(Records with scene code)
.....

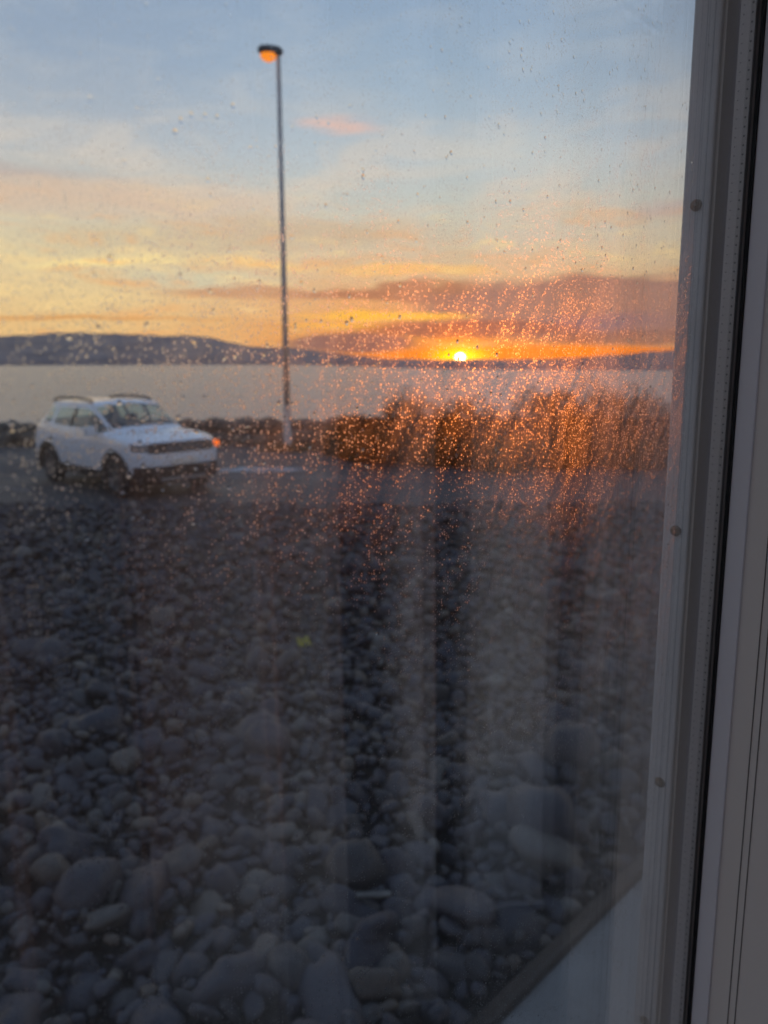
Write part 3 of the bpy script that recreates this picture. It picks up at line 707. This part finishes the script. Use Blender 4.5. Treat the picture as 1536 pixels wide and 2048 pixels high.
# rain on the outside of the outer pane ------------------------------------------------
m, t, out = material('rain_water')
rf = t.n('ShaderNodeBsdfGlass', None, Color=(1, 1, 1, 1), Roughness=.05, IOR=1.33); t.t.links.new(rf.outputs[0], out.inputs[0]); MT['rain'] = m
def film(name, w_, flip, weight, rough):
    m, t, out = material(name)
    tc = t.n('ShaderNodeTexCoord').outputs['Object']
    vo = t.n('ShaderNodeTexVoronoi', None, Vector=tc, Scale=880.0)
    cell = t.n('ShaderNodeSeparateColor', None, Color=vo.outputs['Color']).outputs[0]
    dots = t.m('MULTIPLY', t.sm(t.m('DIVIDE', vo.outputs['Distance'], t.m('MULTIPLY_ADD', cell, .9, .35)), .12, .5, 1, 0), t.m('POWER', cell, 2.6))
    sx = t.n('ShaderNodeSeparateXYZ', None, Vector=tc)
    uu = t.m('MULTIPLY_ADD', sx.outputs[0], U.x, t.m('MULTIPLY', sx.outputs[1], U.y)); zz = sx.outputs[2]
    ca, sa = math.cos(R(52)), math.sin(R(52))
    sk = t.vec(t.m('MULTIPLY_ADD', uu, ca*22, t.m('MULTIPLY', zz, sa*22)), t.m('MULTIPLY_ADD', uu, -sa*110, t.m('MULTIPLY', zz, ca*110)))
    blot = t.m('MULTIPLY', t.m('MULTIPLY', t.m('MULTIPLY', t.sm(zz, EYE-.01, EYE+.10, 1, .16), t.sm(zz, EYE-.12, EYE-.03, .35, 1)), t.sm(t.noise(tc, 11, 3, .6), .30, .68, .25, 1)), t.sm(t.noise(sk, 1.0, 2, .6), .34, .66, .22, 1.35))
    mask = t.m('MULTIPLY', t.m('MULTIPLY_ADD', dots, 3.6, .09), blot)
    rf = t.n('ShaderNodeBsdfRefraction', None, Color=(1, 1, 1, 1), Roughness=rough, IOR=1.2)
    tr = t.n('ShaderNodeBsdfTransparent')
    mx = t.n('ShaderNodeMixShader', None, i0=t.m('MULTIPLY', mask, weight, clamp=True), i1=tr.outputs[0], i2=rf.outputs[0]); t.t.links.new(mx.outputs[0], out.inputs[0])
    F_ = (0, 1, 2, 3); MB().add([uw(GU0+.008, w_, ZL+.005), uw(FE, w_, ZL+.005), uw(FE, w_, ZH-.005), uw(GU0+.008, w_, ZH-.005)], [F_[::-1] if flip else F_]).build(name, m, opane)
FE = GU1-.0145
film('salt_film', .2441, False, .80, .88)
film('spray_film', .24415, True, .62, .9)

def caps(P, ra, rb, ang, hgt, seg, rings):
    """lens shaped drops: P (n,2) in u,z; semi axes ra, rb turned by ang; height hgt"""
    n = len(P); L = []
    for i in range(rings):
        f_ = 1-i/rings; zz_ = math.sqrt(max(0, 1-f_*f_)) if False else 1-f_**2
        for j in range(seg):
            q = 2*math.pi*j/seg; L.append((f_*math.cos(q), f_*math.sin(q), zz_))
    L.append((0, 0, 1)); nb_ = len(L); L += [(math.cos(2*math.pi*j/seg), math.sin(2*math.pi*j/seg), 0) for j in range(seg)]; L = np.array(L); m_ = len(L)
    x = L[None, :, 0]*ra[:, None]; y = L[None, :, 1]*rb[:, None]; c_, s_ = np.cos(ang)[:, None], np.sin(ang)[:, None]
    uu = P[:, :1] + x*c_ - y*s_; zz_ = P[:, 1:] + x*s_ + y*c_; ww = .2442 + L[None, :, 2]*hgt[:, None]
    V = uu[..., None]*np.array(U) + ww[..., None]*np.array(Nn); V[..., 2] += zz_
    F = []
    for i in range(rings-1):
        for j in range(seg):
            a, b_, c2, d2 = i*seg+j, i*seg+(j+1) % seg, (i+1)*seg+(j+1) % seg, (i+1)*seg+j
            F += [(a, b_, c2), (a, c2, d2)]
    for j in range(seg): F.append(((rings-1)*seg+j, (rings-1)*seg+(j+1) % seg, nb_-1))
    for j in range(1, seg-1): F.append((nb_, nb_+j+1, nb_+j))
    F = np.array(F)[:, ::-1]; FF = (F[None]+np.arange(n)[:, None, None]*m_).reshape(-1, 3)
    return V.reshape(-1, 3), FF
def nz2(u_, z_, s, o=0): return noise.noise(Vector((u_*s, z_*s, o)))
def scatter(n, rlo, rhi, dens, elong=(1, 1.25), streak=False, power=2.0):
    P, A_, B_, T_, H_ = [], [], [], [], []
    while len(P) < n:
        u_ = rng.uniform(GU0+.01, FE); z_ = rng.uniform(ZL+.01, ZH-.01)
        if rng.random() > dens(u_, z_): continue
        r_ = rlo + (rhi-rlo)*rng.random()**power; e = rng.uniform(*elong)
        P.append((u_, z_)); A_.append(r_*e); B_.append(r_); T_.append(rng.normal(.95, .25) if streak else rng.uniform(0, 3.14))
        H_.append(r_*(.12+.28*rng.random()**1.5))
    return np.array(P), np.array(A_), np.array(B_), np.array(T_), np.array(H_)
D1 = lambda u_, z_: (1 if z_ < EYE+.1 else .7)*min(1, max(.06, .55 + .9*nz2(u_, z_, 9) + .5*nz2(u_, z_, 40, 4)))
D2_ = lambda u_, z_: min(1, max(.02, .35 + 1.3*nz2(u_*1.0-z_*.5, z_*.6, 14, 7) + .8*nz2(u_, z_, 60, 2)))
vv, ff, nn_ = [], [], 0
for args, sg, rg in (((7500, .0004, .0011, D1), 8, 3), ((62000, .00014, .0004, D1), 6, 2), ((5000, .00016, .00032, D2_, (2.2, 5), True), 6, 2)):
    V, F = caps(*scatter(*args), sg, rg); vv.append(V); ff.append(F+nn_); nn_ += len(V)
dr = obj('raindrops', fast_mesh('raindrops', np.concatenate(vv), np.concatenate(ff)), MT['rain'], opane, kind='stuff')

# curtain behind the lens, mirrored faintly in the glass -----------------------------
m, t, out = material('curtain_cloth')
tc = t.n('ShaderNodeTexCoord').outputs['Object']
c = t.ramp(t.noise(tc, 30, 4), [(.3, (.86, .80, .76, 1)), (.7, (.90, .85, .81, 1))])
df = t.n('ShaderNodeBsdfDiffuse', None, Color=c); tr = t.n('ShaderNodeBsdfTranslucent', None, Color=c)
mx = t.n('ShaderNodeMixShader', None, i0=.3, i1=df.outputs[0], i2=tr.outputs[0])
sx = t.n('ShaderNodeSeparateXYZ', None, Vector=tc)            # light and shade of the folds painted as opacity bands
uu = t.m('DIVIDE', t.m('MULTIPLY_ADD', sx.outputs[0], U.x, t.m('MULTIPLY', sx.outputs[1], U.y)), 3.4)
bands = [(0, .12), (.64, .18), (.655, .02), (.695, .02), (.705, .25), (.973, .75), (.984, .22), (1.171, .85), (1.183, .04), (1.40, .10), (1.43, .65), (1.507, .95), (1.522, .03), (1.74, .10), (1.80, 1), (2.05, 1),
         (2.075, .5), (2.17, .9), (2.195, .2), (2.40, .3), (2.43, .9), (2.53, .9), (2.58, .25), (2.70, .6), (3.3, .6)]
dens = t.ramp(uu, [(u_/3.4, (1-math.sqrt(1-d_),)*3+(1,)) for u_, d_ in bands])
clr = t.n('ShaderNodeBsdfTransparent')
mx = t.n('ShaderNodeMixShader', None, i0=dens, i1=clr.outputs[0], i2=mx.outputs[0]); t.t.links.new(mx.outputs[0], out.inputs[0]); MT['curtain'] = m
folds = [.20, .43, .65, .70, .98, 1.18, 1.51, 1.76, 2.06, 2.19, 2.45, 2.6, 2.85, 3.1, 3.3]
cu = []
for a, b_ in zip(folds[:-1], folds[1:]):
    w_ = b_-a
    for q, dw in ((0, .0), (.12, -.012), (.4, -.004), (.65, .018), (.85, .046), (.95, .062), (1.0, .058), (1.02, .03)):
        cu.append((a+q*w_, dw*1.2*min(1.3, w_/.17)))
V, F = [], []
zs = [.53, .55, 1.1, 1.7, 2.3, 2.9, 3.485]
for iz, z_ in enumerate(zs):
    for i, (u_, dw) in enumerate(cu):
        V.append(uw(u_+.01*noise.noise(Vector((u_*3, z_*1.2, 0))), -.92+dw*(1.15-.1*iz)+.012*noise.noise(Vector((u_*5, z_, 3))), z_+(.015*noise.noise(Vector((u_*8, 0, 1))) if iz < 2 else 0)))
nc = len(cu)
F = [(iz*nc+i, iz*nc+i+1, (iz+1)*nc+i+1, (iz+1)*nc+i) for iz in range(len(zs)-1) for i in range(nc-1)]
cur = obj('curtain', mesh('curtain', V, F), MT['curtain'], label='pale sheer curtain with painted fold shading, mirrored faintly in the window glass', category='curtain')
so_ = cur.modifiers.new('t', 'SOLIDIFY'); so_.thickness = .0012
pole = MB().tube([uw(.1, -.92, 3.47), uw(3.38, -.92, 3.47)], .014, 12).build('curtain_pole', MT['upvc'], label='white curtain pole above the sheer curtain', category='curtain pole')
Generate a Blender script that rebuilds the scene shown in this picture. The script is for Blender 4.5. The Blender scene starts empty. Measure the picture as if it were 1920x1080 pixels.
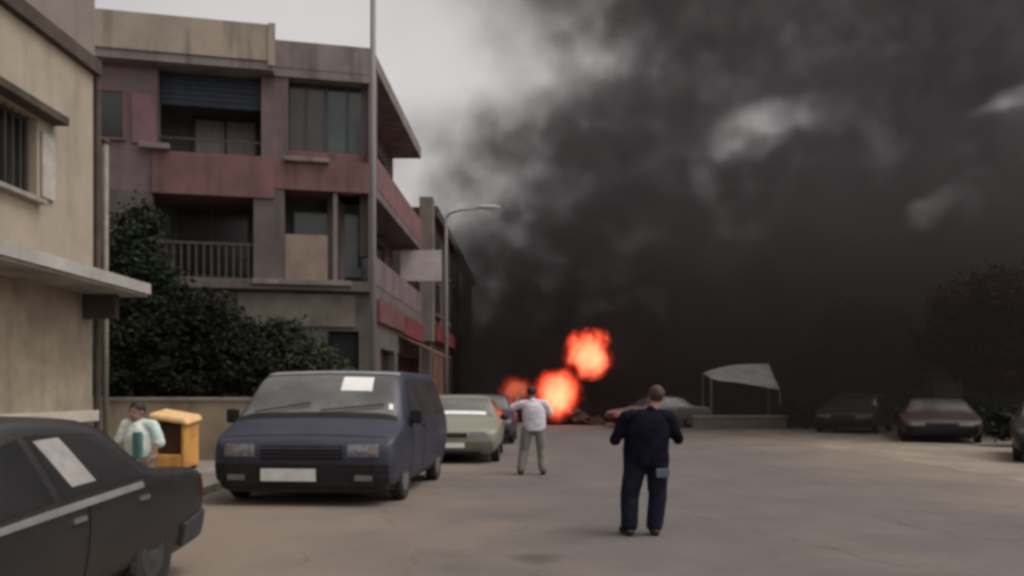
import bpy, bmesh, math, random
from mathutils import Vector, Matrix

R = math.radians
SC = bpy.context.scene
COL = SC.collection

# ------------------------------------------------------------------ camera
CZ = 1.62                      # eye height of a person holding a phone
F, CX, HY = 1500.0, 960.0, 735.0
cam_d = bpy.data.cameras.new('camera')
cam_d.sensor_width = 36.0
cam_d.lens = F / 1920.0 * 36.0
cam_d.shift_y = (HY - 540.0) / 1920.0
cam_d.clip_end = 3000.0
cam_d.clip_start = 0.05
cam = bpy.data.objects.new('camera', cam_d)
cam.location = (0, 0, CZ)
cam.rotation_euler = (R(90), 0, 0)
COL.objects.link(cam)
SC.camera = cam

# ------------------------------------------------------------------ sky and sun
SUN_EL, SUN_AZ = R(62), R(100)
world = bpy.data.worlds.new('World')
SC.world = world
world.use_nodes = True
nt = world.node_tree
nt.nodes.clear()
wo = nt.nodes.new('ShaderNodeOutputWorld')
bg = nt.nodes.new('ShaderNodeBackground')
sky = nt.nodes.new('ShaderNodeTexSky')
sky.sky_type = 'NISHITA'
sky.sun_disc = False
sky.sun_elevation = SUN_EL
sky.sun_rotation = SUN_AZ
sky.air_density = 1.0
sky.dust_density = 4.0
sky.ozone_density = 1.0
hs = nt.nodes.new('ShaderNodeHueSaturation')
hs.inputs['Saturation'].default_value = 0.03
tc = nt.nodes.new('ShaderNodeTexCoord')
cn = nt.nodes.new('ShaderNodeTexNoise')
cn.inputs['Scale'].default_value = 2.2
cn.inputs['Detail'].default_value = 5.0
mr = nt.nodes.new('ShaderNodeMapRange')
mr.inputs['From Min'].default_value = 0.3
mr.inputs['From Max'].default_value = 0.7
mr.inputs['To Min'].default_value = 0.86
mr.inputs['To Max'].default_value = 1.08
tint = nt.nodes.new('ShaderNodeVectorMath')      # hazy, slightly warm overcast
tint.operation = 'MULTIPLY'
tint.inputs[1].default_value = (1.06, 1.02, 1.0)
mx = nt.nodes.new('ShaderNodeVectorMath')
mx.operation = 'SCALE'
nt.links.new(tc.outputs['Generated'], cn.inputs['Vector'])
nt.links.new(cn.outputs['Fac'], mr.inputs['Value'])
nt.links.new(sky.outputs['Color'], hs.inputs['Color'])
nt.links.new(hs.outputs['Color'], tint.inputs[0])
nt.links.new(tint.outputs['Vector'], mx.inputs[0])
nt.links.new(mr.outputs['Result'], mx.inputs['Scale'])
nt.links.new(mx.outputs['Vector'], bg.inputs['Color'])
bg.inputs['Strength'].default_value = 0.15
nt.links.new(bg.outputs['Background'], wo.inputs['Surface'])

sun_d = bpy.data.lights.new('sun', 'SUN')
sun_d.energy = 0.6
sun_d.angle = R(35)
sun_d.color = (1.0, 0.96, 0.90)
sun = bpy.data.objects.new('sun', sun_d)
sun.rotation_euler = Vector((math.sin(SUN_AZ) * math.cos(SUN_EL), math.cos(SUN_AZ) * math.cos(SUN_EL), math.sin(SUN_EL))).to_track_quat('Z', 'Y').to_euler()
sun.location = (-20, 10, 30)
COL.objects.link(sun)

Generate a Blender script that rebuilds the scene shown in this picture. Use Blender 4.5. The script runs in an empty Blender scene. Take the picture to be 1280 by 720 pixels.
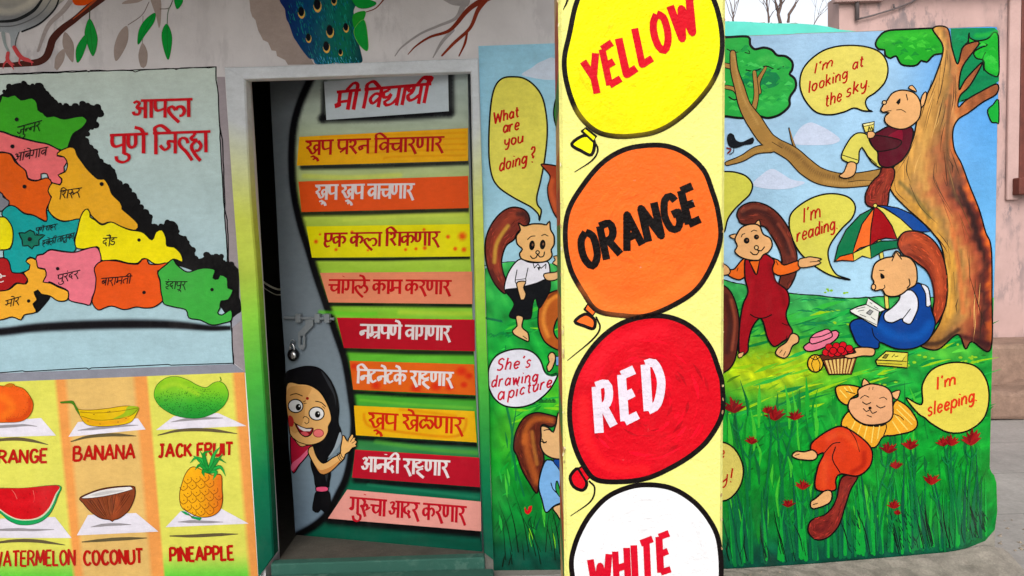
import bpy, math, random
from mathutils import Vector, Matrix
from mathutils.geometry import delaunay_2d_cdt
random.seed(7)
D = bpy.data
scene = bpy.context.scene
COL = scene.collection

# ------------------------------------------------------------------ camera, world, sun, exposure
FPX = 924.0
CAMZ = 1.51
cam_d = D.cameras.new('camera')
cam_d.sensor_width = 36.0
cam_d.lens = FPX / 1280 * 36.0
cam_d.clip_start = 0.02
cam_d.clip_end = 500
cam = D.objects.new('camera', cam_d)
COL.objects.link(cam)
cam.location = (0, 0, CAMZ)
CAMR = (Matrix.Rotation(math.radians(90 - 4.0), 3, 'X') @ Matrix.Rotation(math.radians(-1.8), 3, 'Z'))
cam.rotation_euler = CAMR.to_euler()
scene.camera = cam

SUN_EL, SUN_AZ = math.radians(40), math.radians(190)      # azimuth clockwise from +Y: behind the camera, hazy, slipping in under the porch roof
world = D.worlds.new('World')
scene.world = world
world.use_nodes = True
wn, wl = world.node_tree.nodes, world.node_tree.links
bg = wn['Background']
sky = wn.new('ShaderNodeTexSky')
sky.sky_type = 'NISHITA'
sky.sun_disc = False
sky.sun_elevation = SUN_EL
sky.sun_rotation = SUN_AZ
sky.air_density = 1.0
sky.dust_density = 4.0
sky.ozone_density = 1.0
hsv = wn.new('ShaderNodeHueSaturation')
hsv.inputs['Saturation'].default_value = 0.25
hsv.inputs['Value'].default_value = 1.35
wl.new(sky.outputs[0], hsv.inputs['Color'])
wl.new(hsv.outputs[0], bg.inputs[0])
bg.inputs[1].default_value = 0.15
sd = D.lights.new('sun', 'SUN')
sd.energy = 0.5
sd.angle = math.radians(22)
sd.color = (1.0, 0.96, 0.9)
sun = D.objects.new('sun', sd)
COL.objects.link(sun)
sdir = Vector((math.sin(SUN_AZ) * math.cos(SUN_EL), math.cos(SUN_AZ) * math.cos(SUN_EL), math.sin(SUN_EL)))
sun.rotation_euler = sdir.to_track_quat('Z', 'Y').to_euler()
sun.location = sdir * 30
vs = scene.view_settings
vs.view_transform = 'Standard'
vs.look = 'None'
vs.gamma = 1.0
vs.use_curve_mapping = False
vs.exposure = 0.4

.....

From the records above, copy exactly the lines starting at the one with "by 720 pixels." and ending at the one with "scene.camera = cam", and no others. Pictures stay out.

Generate a Blender script that rebuilds the scene shown in this picture. Use Blender 4.5. The script runs in an empty Blender scene. Take the picture to be 1280 by 720 pixels.
import bpy, math, random
from mathutils import Vector, Matrix
from mathutils.geometry import delaunay_2d_cdt
random.seed(7)
D = bpy.data
scene = bpy.context.scene
COL = scene.collection

# ------------------------------------------------------------------ camera, world, sun, exposure
FPX = 924.0
CAMZ = 1.51
cam_d = D.cameras.new('camera')
cam_d.sensor_width = 36.0
cam_d.lens = FPX / 1280 * 36.0
cam_d.clip_start = 0.02
cam_d.clip_end = 500
cam = D.objects.new('camera', cam_d)
COL.objects.link(cam)
cam.location = (0, 0, CAMZ)
CAMR = (Matrix.Rotation(math.radians(90 - 4.0), 3, 'X') @ Matrix.Rotation(math.radians(-1.8), 3, 'Z'))
cam.rotation_euler = CAMR.to_euler()
scene.camera = cam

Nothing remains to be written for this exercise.